According to international law countries have the right to decide in mutual agreement to border changes. In the West this right might well be exercised in the near future, for example in Northern Ireland, Scotland or Belgium and no one objects to that. However, at the same time the West is denying similar rights to the Balkans. To me it seems that one more time - after 1878, 1919 and 1920 - the West imposes borders on the Balkan and believes that they will be eternal.

An often heard objection is the domino effect: other minorities like the Bosnian Serbs and the Macedonian Albanians would demand the same and the result would be an avalanche of ethnic conflicts. My position is that these negotiations should have been held already in 1991. They weren't because of intellectual laziness of Westerners that didn't want to be bothered with tedious negotiations about often minute details. They also hoped that once a new country was formed the issues would solve themselves but if things were so easy the border changes of 1878, 1912, 1918 and 1945 would each have settled things already. The interethnic relations are nowhere as bad as in Kosovo and I am convinced that these other countries can resolve their internal problems peacefully. Although of course it could help if some real mediators from the West kept an objective eye on it.

Some Americans and Europeans like to declare that a partition of the North is impossible because the Albanians reject it.

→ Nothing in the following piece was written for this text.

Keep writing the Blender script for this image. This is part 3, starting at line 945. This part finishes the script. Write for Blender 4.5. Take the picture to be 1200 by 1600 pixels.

However, some months ago we saw in the press one Albanian after another discussing partition. The discussion abruptly ended with the visit of an US official to Pristina. Albanians publicly reject partition primarily because they believe that it will diminish American support for their case - not because they are fundamentally against it. Westerners who see a fierce rejection are just hearing what they want to hear. It is their fear of a domino effect that is the primary obstacle - not Albanian extremism.

It will be great help if the West when new negotiations happen finally stops with its habit of rewarding violence as it did on many prior occasions, like the 10 day war in Slovenia, the 2001 war in Macedonia and most recently Kosovo's grab of the border posts. This policy of rewarding violence makes peaceful negotiations more difficult.

1 comment:

Anonymous said...

"According to international law countries have the right to decide in mutual agreement to border changes."

It's time for Serbia to completely let go of its aggressive and outdated "Kosovo is our imperial property" attitude. It must treat Kosovo for what it really is: a distinct nation. Only then can you have matters resolved properly like two nations can. The "we really own you and will conquer and destroy you" attitude prevents this.